A big jump in the U.S. dollar and a big drop in oil prices sent stocks soaring Friday, as investors cheered signs that inflation pressures are easing.
The news was good for a 2.5% gain for the major stocks indexes, which notched six-week highs on positive inflation trends that have been building since mid-July.
The news was good enough to help investors overcome the market’s other big worry — the year-long housing and credit crisis — even though Fannie Mae’s (NYSE: FNM) dismal quarterly results suggested that no end remains in sight for those troubles.

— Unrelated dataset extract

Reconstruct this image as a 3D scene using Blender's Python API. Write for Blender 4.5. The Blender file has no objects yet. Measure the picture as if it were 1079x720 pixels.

Of the Nasdaq’s most actively traded technology stocks, Research In Motion (NASDAQ: RIMM) posted the biggest gain, up 5.1% on an upbeat conference presentation.
Adobe (NASDAQ: ADBE) and Amazon (NASDAQ: AMZN) rose 4.5% each, and Google (NASDAQ: GOOG), Apple (NASDAQ: AAPL), Oracle (NASDAQ: ORCL) and eBay (NASDAQ: EBAY) gained more than 3% each.
Time Warner (NYSE: TWX) rose 7.6% even as Google said its AOL investment may be impaired.
Qwest (NYSE: Q) jumped 11% on a Morgan Stanley upgrade, and Sprint (NYSE: S) rose another 12% after canceling a convertible offering.
Rackspace Hosting (NYSE: RAX) had a tough debut, off 20% from its IPO price.
Anadigics (NASDAQ: ANAD), Cogent (NASDAQ: CCOI) and Guidance Software (NASDAQ: GUID) tumbled on their results.
NextWave (NASDAQ: WAVE) plunged 67% on news that it could run out of cash next month.
The Nasdaq soared 58 to 2414, the S&P rose 30 to 1296, and the Dow soared 302 to 11,734. Volume declined to 4.93 billion shares on the NYSE, and 2.23 billion on the Nasdaq. Advancers led by a 25-8 margin on the NYSE, and 20-8 on the Nasdaq. Upside volume was 76% on the NYSE, and 78% on the Nasdaq. New highs-new lows were 48-115 on the NYSE, and 83-111 on the Nasdaq.